=== To be done ===
Extract only the first line of the listing and every line after it up to and including the one with "d = (EYE - z)". Omit the pictures.
▶
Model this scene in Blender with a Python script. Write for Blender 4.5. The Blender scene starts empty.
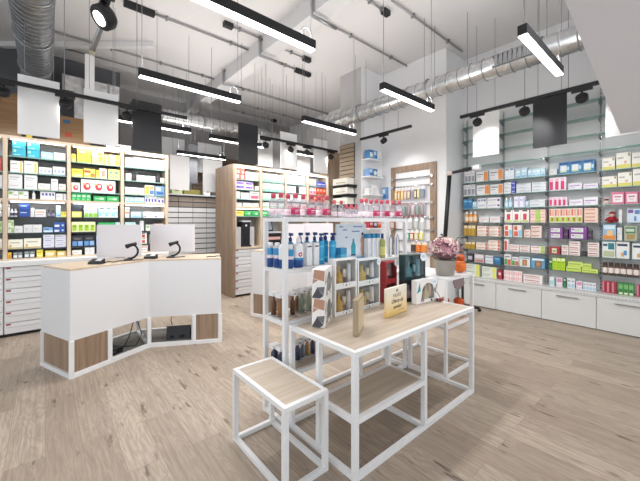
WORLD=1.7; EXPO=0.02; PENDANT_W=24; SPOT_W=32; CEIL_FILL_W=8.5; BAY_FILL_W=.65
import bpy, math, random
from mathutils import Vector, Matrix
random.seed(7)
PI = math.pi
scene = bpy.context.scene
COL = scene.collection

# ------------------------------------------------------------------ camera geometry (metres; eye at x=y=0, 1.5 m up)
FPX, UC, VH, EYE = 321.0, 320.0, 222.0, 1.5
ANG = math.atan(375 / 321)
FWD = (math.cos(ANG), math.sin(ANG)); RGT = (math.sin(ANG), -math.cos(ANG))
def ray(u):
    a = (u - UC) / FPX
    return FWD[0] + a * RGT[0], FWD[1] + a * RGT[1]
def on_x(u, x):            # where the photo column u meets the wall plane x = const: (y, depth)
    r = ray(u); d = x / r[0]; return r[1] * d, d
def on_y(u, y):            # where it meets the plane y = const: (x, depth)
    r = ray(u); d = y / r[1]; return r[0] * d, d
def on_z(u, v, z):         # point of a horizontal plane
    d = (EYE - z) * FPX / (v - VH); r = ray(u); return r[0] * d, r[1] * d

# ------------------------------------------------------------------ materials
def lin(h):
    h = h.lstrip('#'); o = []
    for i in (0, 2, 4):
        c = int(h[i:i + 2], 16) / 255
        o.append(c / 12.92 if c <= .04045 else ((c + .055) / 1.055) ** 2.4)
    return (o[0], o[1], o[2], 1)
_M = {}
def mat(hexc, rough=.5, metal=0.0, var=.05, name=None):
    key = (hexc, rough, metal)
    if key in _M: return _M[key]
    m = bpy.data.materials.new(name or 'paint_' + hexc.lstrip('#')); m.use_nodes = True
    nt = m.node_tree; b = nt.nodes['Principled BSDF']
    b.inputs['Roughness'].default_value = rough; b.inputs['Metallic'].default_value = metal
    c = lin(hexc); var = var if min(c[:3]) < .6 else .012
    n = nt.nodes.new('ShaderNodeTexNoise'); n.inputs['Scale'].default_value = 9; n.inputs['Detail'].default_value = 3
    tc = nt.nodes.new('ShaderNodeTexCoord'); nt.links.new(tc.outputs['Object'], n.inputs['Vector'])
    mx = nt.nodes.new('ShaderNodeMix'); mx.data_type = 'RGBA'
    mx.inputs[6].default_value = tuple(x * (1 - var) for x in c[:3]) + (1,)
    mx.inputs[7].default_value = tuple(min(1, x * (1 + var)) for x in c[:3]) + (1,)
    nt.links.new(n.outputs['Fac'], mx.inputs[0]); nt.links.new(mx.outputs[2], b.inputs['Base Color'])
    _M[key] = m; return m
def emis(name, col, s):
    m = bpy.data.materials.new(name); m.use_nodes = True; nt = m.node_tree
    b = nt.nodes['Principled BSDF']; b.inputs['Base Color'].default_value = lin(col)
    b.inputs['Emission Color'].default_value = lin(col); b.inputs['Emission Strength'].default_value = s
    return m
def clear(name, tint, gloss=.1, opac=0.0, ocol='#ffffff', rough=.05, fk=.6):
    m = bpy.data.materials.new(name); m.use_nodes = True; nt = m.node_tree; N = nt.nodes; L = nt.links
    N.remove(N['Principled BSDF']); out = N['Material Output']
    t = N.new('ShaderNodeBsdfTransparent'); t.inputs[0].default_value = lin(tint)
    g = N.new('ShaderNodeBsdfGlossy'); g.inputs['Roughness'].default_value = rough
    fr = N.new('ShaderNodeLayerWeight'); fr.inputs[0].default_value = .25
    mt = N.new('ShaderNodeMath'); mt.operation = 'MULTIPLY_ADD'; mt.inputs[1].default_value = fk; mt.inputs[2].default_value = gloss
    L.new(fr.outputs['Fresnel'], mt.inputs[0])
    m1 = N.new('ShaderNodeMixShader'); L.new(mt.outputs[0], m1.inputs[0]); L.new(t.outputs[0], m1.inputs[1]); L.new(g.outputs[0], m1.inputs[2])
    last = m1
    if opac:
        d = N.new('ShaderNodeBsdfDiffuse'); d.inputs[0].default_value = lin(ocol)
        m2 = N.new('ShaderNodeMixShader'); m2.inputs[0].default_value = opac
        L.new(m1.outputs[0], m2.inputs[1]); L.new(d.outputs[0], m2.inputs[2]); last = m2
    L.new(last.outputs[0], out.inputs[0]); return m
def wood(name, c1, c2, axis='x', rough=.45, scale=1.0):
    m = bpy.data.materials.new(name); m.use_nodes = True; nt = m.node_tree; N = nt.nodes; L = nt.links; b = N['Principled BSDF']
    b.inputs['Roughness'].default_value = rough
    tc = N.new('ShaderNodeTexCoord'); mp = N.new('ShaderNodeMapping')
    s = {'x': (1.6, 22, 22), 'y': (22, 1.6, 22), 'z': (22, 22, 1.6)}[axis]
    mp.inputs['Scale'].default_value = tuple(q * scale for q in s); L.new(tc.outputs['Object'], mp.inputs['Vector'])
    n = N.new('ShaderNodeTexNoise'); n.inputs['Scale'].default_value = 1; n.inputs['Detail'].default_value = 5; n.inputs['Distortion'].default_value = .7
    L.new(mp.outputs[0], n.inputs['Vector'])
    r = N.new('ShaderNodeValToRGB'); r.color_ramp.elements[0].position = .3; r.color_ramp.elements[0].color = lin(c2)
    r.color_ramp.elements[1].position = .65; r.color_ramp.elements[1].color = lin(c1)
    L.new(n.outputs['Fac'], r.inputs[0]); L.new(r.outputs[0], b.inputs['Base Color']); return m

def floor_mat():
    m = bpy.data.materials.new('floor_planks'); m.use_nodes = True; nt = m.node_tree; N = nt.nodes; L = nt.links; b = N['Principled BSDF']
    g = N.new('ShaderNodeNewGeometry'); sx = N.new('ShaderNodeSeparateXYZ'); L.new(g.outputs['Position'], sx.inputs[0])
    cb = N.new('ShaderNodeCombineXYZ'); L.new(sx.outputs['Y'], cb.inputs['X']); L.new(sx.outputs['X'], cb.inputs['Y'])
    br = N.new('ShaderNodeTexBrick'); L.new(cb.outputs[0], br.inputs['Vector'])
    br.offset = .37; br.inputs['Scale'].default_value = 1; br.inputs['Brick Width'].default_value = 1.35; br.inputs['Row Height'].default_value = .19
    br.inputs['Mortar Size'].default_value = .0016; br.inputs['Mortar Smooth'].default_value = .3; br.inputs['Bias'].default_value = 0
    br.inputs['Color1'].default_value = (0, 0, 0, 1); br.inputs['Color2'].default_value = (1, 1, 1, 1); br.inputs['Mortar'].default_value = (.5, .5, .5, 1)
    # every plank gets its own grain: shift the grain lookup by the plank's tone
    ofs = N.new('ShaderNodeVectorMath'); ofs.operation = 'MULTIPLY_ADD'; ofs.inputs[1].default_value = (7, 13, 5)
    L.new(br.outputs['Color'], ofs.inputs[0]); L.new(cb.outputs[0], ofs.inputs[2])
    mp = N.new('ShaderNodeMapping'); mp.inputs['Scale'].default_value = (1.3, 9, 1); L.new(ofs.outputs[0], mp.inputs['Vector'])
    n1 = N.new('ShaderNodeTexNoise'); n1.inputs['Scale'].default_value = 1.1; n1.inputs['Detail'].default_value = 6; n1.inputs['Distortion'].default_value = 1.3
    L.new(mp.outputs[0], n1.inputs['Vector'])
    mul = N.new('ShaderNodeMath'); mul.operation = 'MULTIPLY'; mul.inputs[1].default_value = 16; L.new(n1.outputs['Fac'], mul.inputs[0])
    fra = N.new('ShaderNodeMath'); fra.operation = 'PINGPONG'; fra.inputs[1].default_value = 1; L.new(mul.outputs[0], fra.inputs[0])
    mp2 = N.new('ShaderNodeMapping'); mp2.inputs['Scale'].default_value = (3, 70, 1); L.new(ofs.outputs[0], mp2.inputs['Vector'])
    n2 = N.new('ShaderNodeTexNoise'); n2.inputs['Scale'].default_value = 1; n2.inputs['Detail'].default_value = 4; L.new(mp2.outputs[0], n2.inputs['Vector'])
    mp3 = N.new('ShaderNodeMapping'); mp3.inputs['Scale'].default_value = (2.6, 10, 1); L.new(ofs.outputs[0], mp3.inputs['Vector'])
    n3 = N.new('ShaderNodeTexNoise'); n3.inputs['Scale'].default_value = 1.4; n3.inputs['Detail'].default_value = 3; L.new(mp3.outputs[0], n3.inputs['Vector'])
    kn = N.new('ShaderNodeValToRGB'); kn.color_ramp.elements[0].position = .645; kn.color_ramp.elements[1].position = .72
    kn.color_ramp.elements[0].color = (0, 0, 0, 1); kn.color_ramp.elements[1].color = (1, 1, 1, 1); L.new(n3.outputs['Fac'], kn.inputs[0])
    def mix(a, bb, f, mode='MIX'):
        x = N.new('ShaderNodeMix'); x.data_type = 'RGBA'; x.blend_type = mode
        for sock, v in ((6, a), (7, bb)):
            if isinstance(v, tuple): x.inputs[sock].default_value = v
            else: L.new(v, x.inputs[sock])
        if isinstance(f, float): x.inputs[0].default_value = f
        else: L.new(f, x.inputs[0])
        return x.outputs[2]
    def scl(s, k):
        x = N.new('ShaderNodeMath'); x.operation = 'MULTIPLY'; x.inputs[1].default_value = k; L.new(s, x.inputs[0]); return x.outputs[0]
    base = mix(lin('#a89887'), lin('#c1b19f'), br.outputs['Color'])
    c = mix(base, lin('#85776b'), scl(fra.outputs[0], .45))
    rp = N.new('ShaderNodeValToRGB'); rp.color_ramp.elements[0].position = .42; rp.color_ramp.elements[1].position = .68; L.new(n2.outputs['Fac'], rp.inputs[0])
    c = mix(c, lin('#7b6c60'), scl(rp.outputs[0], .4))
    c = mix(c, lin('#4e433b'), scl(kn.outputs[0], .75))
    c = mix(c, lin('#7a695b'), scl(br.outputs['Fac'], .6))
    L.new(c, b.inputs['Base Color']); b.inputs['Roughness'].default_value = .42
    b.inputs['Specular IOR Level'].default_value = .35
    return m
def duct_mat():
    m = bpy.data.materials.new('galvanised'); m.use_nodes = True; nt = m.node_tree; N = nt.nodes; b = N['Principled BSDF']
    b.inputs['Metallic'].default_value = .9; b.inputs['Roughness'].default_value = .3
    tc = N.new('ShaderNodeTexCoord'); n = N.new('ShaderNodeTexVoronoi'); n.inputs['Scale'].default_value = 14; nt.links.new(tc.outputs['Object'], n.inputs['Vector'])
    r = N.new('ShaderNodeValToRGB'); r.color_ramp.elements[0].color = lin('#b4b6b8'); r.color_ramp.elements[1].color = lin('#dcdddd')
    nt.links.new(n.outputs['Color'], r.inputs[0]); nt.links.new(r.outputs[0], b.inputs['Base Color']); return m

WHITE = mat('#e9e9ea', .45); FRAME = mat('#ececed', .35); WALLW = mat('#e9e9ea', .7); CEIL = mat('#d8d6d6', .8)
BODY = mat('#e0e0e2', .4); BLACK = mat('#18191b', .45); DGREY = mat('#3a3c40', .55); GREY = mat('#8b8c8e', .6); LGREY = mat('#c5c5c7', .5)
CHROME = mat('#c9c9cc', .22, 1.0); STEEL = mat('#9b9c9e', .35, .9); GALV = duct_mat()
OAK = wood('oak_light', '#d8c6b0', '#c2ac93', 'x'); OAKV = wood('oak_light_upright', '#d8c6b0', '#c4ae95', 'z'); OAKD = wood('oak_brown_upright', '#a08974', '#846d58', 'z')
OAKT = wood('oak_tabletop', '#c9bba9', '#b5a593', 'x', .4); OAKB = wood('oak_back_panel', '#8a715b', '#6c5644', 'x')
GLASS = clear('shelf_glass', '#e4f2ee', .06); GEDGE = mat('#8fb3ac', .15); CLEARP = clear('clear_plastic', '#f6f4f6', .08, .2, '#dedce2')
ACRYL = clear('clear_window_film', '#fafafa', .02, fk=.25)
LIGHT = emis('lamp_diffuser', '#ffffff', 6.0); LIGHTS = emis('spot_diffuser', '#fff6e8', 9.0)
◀
=== Solution to this exercise ===
Model this scene in Blender with a Python script. Write for Blender 4.5. The Blender scene starts empty.
WORLD=1.7; EXPO=0.02; PENDANT_W=24; SPOT_W=32; CEIL_FILL_W=8.5; BAY_FILL_W=.65
import bpy, math, random
from mathutils import Vector, Matrix
random.seed(7)
PI = math.pi
scene = bpy.context.scene
COL = scene.collection

# ------------------------------------------------------------------ camera geometry (metres; eye at x=y=0, 1.5 m up)
FPX, UC, VH, EYE = 321.0, 320.0, 222.0, 1.5
ANG = math.atan(375 / 321)
FWD = (math.cos(ANG), math.sin(ANG)); RGT = (math.sin(ANG), -math.cos(ANG))
def ray(u):
    a = (u - UC) / FPX
    return FWD[0] + a * RGT[0], FWD[1] + a * RGT[1]
def on_x(u, x):            # where the photo column u meets the wall plane x = const: (y, depth)
    r = ray(u); d = x / r[0]; return r[1] * d, d
def on_y(u, y):            # where it meets the plane y = const: (x, depth)
    r = ray(u); d = y / r[1]; return r[0] * d, d
def on_z(u, v, z):         # point of a horizontal plane
    d = (EYE - z) * FPX / (v - VH); r = ray(u); return r[0] * d, r[1] * d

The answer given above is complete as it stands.